__WHAT IS BEING ASKED__
Exclude the pictures and reproduce the remaining data exactly as written.

* * * * * * * * *

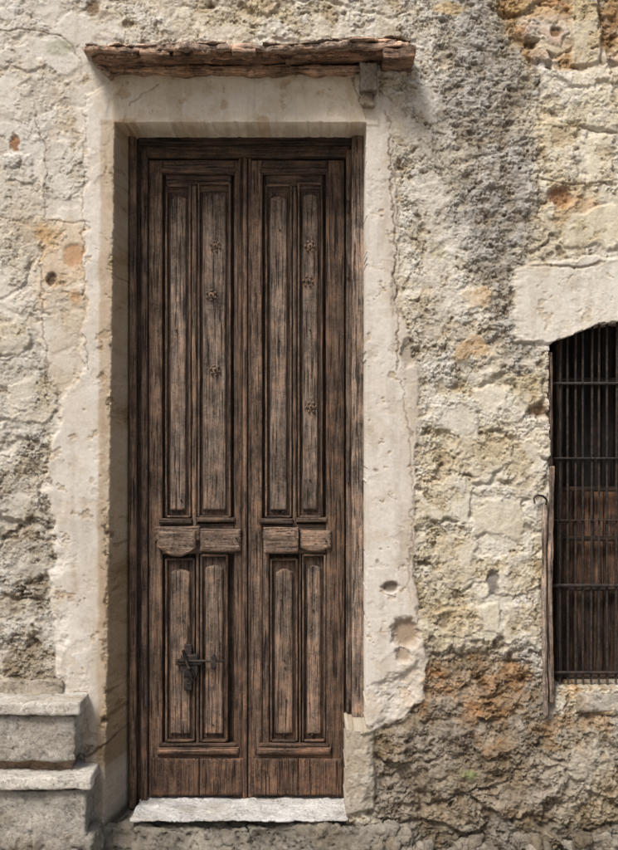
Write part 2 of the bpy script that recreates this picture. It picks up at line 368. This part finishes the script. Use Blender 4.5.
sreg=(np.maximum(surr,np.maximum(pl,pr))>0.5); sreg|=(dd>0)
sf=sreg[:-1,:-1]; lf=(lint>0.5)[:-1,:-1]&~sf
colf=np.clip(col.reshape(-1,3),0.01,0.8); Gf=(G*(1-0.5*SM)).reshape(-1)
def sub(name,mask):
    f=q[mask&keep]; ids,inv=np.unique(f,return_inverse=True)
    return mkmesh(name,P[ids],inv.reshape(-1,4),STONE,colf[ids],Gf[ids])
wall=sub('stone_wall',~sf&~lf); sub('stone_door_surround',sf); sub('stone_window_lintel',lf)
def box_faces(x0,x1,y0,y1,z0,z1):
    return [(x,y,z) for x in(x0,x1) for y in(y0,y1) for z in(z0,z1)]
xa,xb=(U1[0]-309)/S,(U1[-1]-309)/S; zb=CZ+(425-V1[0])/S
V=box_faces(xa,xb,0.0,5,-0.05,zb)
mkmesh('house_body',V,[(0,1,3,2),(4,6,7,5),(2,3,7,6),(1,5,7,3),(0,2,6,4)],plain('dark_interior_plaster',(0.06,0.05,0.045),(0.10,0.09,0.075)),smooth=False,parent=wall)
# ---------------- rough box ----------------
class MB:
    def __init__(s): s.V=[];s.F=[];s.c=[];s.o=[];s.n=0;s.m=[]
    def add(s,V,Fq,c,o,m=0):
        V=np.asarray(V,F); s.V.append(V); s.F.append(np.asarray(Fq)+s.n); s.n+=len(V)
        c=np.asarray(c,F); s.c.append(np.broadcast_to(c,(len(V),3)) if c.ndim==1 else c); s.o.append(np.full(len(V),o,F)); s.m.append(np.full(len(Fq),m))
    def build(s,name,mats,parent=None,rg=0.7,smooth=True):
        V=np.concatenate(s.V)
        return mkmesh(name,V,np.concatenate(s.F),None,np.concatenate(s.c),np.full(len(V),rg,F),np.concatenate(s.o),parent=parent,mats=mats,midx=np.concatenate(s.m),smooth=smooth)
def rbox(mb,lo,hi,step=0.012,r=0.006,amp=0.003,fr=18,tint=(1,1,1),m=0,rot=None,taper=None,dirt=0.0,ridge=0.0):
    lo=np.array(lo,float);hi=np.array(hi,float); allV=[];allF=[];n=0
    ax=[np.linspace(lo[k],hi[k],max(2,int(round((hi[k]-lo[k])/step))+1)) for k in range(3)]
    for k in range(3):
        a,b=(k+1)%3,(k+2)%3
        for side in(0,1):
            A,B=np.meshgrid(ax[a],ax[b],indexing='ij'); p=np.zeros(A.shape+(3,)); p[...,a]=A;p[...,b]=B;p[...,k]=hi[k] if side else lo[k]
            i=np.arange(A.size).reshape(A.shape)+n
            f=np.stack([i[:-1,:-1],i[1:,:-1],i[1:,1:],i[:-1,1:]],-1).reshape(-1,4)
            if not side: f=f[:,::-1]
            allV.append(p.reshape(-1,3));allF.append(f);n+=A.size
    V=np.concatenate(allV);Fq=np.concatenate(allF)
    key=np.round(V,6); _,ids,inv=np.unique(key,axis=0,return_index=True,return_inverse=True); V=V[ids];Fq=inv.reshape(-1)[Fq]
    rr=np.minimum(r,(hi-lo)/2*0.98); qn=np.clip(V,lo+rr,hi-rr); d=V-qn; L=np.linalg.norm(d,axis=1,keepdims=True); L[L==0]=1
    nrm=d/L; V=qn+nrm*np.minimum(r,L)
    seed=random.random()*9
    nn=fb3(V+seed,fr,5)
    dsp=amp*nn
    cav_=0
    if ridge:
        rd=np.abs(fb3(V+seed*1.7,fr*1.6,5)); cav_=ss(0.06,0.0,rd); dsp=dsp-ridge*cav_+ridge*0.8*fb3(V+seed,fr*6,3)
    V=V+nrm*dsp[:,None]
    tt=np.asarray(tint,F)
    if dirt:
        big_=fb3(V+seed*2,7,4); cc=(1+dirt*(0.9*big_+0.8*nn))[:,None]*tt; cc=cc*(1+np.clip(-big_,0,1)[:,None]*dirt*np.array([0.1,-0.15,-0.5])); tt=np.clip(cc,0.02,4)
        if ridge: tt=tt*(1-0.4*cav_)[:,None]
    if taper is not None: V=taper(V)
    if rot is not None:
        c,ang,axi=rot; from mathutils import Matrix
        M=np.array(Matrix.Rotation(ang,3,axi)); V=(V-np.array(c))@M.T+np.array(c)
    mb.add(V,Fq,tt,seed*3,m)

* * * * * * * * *

__FINAL RESULT__
Write part 2 of the bpy script that recreates this picture. It picks up at line 368. This part finishes the script. Use Blender 4.5.
sreg=(np.maximum(surr,np.maximum(pl,pr))>0.5); sreg|=(dd>0)
sf=sreg[:-1,:-1]; lf=(lint>0.5)[:-1,:-1]&~sf
colf=np.clip(col.reshape(-1,3),0.01,0.8); Gf=(G*(1-0.5*SM)).reshape(-1)
def sub(name,mask):
    f=q[mask&keep]; ids,inv=np.unique(f,return_inverse=True)
    return mkmesh(name,P[ids],inv.reshape(-1,4),STONE,colf[ids],Gf[ids])
wall=sub('stone_wall',~sf&~lf); sub('stone_door_surround',sf); sub('stone_window_lintel',lf)
def box_faces(x0,x1,y0,y1,z0,z1):
    return [(x,y,z) for x in(x0,x1) for y in(y0,y1) for z in(z0,z1)]
xa,xb=(U1[0]-309)/S,(U1[-1]-309)/S; zb=CZ+(425-V1[0])/S
V=box_faces(xa,xb,0.0,5,-0.05,zb)
mkmesh('house_body',V,[(0,1,3,2),(4,6,7,5),(2,3,7,6),(1,5,7,3),(0,2,6,4)],plain('dark_interior_plaster',(0.06,0.05,0.045),(0.10,0.09,0.075)),smooth=False,parent=wall)
# ---------------- rough box ----------------
class MB:
    def __init__(s): s.V=[];s.F=[];s.c=[];s.o=[];s.n=0;s.m=[]
    def add(s,V,Fq,c,o,m=0):
        V=np.asarray(V,F); s.V.append(V); s.F.append(np.asarray(Fq)+s.n); s.n+=len(V)
        c=np.asarray(c,F); s.c.append(np.broadcast_to(c,(len(V),3)) if c.ndim==1 else c); s.o.append(np.full(len(V),o,F)); s.m.append(np.full(len(Fq),m))
    def build(s,name,mats,parent=None,rg=0.7,smooth=True):
        V=np.concatenate(s.V)
        return mkmesh(name,V,np.concatenate(s.F),None,np.concatenate(s.c),np.full(len(V),rg,F),np.concatenate(s.o),parent=parent,mats=mats,midx=np.concatenate(s.m),smooth=smooth)
def rbox(mb,lo,hi,step=0.012,r=0.006,amp=0.003,fr=18,tint=(1,1,1),m=0,rot=None,taper=None,dirt=0.0,ridge=0.0):
    lo=np.array(lo,float);hi=np.array(hi,float); allV=[];allF=[];n=0
    ax=[np.linspace(lo[k],hi[k],max(2,int(round((hi[k]-lo[k])/step))+1)) for k in range(3)]
    for k in range(3):
        a,b=(k+1)%3,(k+2)%3
        for side in(0,1):
            A,B=np.meshgrid(ax[a],ax[b],indexing='ij'); p=np.zeros(A.shape+(3,)); p[...,a]=A;p[...,b]=B;p[...,k]=hi[k] if side else lo[k]
            i=np.arange(A.size).reshape(A.shape)+n
            f=np.stack([i[:-1,:-1],i[1:,:-1],i[1:,1:],i[:-1,1:]],-1).reshape(-1,4)
            if not side: f=f[:,::-1]
            allV.append(p.reshape(-1,3));allF.append(f);n+=A.size
    V=np.concatenate(allV);Fq=np.concatenate(allF)
    key=np.round(V,6); _,ids,inv=np.unique(key,axis=0,return_index=True,return_inverse=True); V=V[ids];Fq=inv.reshape(-1)[Fq]
    rr=np.minimum(r,(hi-lo)/2*0.98); qn=np.clip(V,lo+rr,hi-rr); d=V-qn; L=np.linalg.norm(d,axis=1,keepdims=True); L[L==0]=1
    nrm=d/L; V=qn+nrm*np.minimum(r,L)
    seed=random.random()*9
    nn=fb3(V+seed,fr,5)
    dsp=amp*nn
    cav_=0
    if ridge:
        rd=np.abs(fb3(V+seed*1.7,fr*1.6,5)); cav_=ss(0.06,0.0,rd); dsp=dsp-ridge*cav_+ridge*0.8*fb3(V+seed,fr*6,3)
    V=V+nrm*dsp[:,None]
    tt=np.asarray(tint,F)
    if dirt:
        big_=fb3(V+seed*2,7,4); cc=(1+dirt*(0.9*big_+0.8*nn))[:,None]*tt; cc=cc*(1+np.clip(-big_,0,1)[:,None]*dirt*np.array([0.1,-0.15,-0.5])); tt=np.clip(cc,0.02,4)
        if ridge: tt=tt*(1-0.4*cav_)[:,None]
    if taper is not None: V=taper(V)
    if rot is not None:
        c,ang,axi=rot; from mathutils import Matrix
        M=np.array(Matrix.Rotation(ang,3,axi)); V=(V-np.array(c))@M.T+np.array(c)
    mb.add(V,Fq,tt,seed*3,m)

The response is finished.